José Santiago é mais crítico. “A organização tem sido má. Ontem e hoje, por exemplo, ninguém sabia o que íamos fazer quando começámos.” A preparação para o evento resumiu-se apenas a uma sessão de uma hora, durante a quarta-feira passada, e a vários ficheiros de PDF enviados para o email.
Diz que é particularmente problemático para pessoas como Cayla-Faure. “Eu não tenho custos, mas para as pessoas de fora a frustração com a organização deve ser grande”, diz Santiago. “Ontem estive 45 minutos na fila de almoço dos voluntários e acabei por desistir e comprar um hambúrguer, porque eu queria aproveitar a minha hora de almoço para ver a feira.”
Conseguiu. “Vi o Dr Oz [um cirurgião e personalidade de televisão dos EUA], na área da saúde, que é algo que me interessa, mas ainda quero ver o Al Gore.

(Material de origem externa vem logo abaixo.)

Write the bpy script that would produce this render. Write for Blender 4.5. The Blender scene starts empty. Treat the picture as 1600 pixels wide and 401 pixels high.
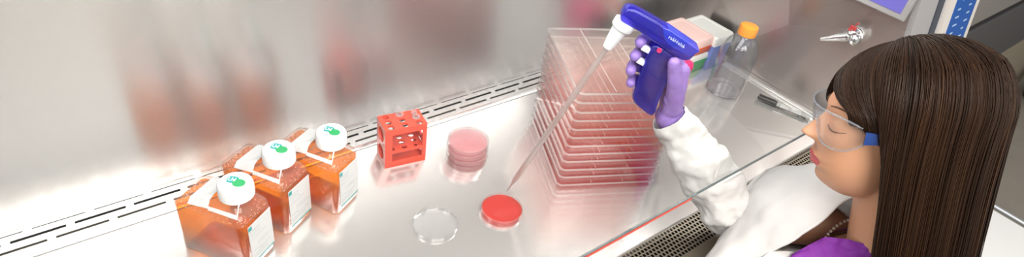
import bpy, bmesh, math, random
from mathutils import Vector, Matrix, noise
import numpy as np

random.seed(7)
PI = math.pi
sc = bpy.context.scene
COL = sc.collection

# ------------------------------------------------------------------ camera
cam_d = bpy.data.cameras.new('camera')
cam = bpy.data.objects.new('camera', cam_d)
COL.objects.link(cam)
cam_d.sensor_fit = 'HORIZONTAL'
cam_d.sensor_width = 36.0
cam_d.lens = 962.0952 * 36.0 / 1600.0
cam_d.clip_start = 0.02
cam.matrix_world = Matrix(((0.78620785, 0.283845, -0.54891642, 0.0),
                           (-0.60288995, 0.54730192, -0.5805035, 0.0),
                           (0.13565, 0.7873326, 0.60142036, 0.87),
                           (0, 0, 0, 1)))
sc.camera = cam

# ------------------------------------------------------------------ colour management, world, lamps
sc.view_settings.view_transform = 'Standard'
sc.view_settings.look = 'None'
sc.view_settings.gamma = 1.0
sc.view_settings.use_curve_mapping = False
sc.view_settings.exposure = 0.0
sc.cycles.use_denoising = True
sc.cycles.max_bounces = 14
sc.cycles.transparent_max_bounces = 200
sc.cycles.transmission_bounces = 12
sc.cycles.glossy_bounces = 5
sc.cycles.diffuse_bounces = 3
sc.cycles.caustics_reflective = False
sc.cycles.sample_clamp_indirect = 6.0

world = bpy.data.worlds.new('lab_light')
sc.world = world
world.use_nodes = True
wb = world.node_tree.nodes['Background']
wb.inputs[0].default_value = (1.0, 0.97, 0.93, 1)
wb.inputs[1].default_value = 0.72


def area(name, loc, rot, sx, sy, watts, col=(1, 1, 1)):
    d = bpy.data.lights.new(name, 'AREA')
    d.shape = 'RECTANGLE'
    d.size, d.size_y, d.energy, d.color = sx, sy, watts, col
    o = bpy.data.objects.new(name, d)
    o.location = loc
    o.rotation_euler = rot
    COL.objects.link(o)
    return o


area('cabinet_lamp', (0.62, 0.62, 0.755), (0, 0, 0), 1.75, 0.30, 13.0, (1, 0.985, 0.96))
area('front_fill_light', (0.1, -0.9, 1.75), (math.radians(48), 0, math.radians(-12)), 1.8, 1.0, 62.0, (1, 0.95, 0.88))  # unseen area light added behind the camera to brighten faces turned towards it


# ------------------------------------------------------------------ materials
def mat(name, build):
    m = bpy.data.materials.new(name)
    m.use_nodes = True
    nt = m.node_tree
    nt.nodes.clear()
    out = nt.nodes.new('ShaderNodeOutputMaterial')
    nt.links.new(build(nt), out.inputs['Surface'])
    return m


def N(nt, kind, **kw):
    n = nt.nodes.new(kind)
    for k, v in kw.items():
        if k in n.inputs:
            n.inputs[k].default_value = v
        else:
            setattr(n, k, v)
    return n


def c4(c):
    return (c[0], c[1], c[2], 1.0)


def plain(name, col, rough=0.5, metal=0.0, spec=0.5, bump=0.0, bscale=60.0, coat=0.0, sss=0.0, sub=None, var=0.0, vscale=6.0):
    def b(nt):
        p = N(nt, 'ShaderNodeBsdfPrincipled')
        p.inputs['Base Color'].default_value = c4(col)
        p.inputs['Roughness'].default_value = rough
        p.inputs['Metallic'].default_value = metal
        p.inputs['Specular IOR Level'].default_value = spec
        p.inputs['Coat Weight'].default_value = coat
        if sss:
            p.inputs['Subsurface Weight'].default_value = sss
            p.inputs['Subsurface Radius'].default_value = sub or (0.01, 0.004, 0.002)
            p.inputs['Subsurface Scale'].default_value = 1.0
        tc = N(nt, 'ShaderNodeTexCoord')
        if var:
            nz = N(nt, 'ShaderNodeTexNoise')
            nz.inputs['Scale'].default_value = vscale
            nt.links.new(tc.outputs['Object'], nz.inputs['Vector'])
            mx = N(nt, 'ShaderNodeMixRGB')
            mx.inputs['Color1'].default_value = c4([x * (1 - var) for x in col])
            mx.inputs['Color2'].default_value = c4([min(1, x * (1 + var)) for x in col])
            nt.links.new(nz.outputs['Fac'], mx.inputs['Fac'])
            nt.links.new(mx.outputs['Color'], p.inputs['Base Color'])
        if bump:
            nz = N(nt, 'ShaderNodeTexNoise')
            nz.inputs['Scale'].default_value = bscale
            nz.inputs['Detail'].default_value = 4
            nt.links.new(tc.outputs['Object'], nz.inputs['Vector'])
            bp = N(nt, 'ShaderNodeBump')
            bp.inputs['Strength'].default_value = bump
            bp.inputs['Distance'].default_value = 0.01
            nt.links.new(nz.outputs['Fac'], bp.inputs['Height'])
            nt.links.new(bp.outputs['Normal'], p.inputs['Normal'])
        return p.outputs[0]
    return mat(name, b)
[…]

Se a Web Summit fizesse o que promete, seria perfeito para os voluntários.”
O PÚBLICO tentou contactar a organização da Web Summit para recolher informações sobre a gestão do voluntariado, mas não obteve resposta até à data de publicação deste artigo. Durante uma conferência de imprensa na manhã de quinta-feira, o director da Web Summit, Paddy Cosgrave, acentuou que o trabalho dos voluntários é fundamental. Este ano participaram perto de dois mil voluntários, com uma média de idade de 21 anos.
Para o estudante de Engenharia Miguel Correia, as críticas não fazem sentido. “A organização nunca vai ser perfeita. É um evento enorme. A confusão faz parte”, diz o jovem.
“É uma opção nossa estar aqui”, acrescenta José Próspero, 19 anos. O estudante de Economia do Barreiro está a faltar a algumas aulas para participar na feira, mas vê a experiência como uma “oportunidade enriquecedora” para conhecer empresas e trocar contactos. “As próprias empresas com quem falo dizem-me para as adicionar ao Linkedin e enviar um currículo, caso queira, no futuro, juntar-me às suas equipas. Estou cá porque quero e fora das horas de trabalho. Sou tratado como outro convidado qualquer. Só que não paguei.”
Actualizado às 10h50, 9 de Novembro de 2017: Artigo editado com o comentário do director da Web Summit, Paddy Cosgrave, sobre os voluntários na Web Summit.